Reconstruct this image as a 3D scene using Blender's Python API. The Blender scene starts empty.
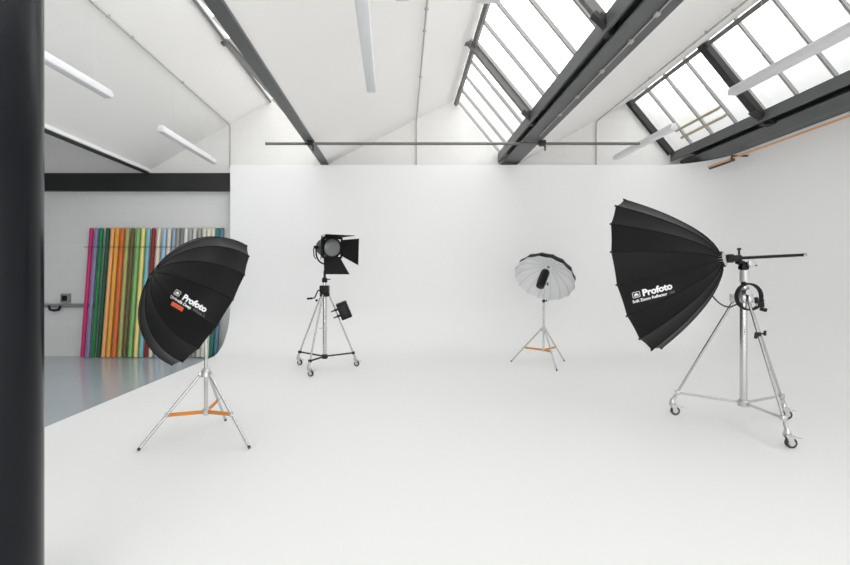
import bpy, bmesh, math, random
from mathutils import Vector, Matrix
from mathutils.bvhtree import BVHTree
V = Vector
PI = math.pi
random.seed(4)
S = bpy.context.scene
COL = S.collection
F, CU, CV, CH = 460.0, 402.0, 278.0, 1.6        # focal length in pixels, vanishing point, eye height


def at(u, v, d):
    """the point of the room at distance d that the photograph shows at u, v"""
    return V(((u - CU) * d / F, d, CH + (CV - v) * d / F))


# ------------------------------------------------------------------ materials
def principled(name, rgb, rough=0.6, metal=0.0, coat=0.0, spec=0.5, sheen=0.0):
    m = bpy.data.materials.new(name)
    m.use_nodes = True
    b = m.node_tree.nodes['Principled BSDF']
    b.inputs['Base Color'].default_value = (*rgb, 1)
    b.inputs['Roughness'].default_value = rough
    b.inputs['Metallic'].default_value = metal
    b.inputs['Coat Weight'].default_value = coat
    b.inputs['Specular IOR Level'].default_value = spec
    b.inputs['Sheen Weight'].default_value = sheen
    return m


def srgb(r, g, b):
    f = lambda c: (c / 255 / 12.92) if c / 255 <= .04045 else ((c / 255 + .055) / 1.055) ** 2.4
    return (f(r), f(g), f(b))


def mottled(m, scale, amount, rough_amount=0.0, bump=0.0, stretch=(1, 1, 1), detail=5):
    """gentle noise over a material's colour, roughness and relief"""
    t = m.node_tree
    b = t.nodes['Principled BSDF']
    tc = t.nodes.new('ShaderNodeTexCoord')
    mp = t.nodes.new('ShaderNodeMapping')
    mp.inputs['Scale'].default_value = stretch
    n = t.nodes.new('ShaderNodeTexNoise')
    n.inputs['Scale'].default_value = scale
    n.inputs['Detail'].default_value = detail
    t.links.new(tc.outputs['Object'], mp.inputs['Vector'])
    t.links.new(mp.outputs['Vector'], n.inputs['Vector'])
    c = b.inputs['Base Color'].default_value[:3]
    mx = t.nodes.new('ShaderNodeMix')
    mx.data_type = 'RGBA'
    mx.inputs[6].default_value = (*[x * (1 - amount) for x in c], 1)
    mx.inputs[7].default_value = (*[min(1, x * (1 + amount)) for x in c], 1)
    t.links.new(n.outputs['Fac'], mx.inputs[0])
    t.links.new(mx.outputs[2], b.inputs['Base Color'])
    if rough_amount:
        r = b.inputs['Roughness'].default_value
        mr = t.nodes.new('ShaderNodeMapRange')
        mr.inputs['To Min'].default_value = max(0, r - rough_amount)
        mr.inputs['To Max'].default_value = min(1, r + rough_amount)
        t.links.new(n.outputs['Fac'], mr.inputs['Value'])
        t.links.new(mr.outputs['Result'], b.inputs['Roughness'])
    if bump:
        bp = t.nodes.new('ShaderNodeBump')
        bp.inputs['Strength'].default_value = bump
        bp.inputs['Distance'].default_value = 0.01
        t.links.new(n.outputs['Fac'], bp.inputs['Height'])
        t.links.new(bp.outputs['Normal'], b.inputs['Normal'])
    return m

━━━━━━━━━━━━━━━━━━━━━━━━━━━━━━

=== Task details ===
Leave out the pictures and repeat exactly the lines from the start of the material through the line that contains "F, CU, CV, CH", both included.

=== Exercise answer ===
Reconstruct this image as a 3D scene using Blender's Python API. The Blender scene starts empty.
import bpy, bmesh, math, random
from mathutils import Vector, Matrix
from mathutils.bvhtree import BVHTree
V = Vector
PI = math.pi
random.seed(4)
S = bpy.context.scene
COL = S.collection
F, CU, CV, CH = 460.0, 402.0, 278.0, 1.6        # focal length in pixels, vanishing point, eye height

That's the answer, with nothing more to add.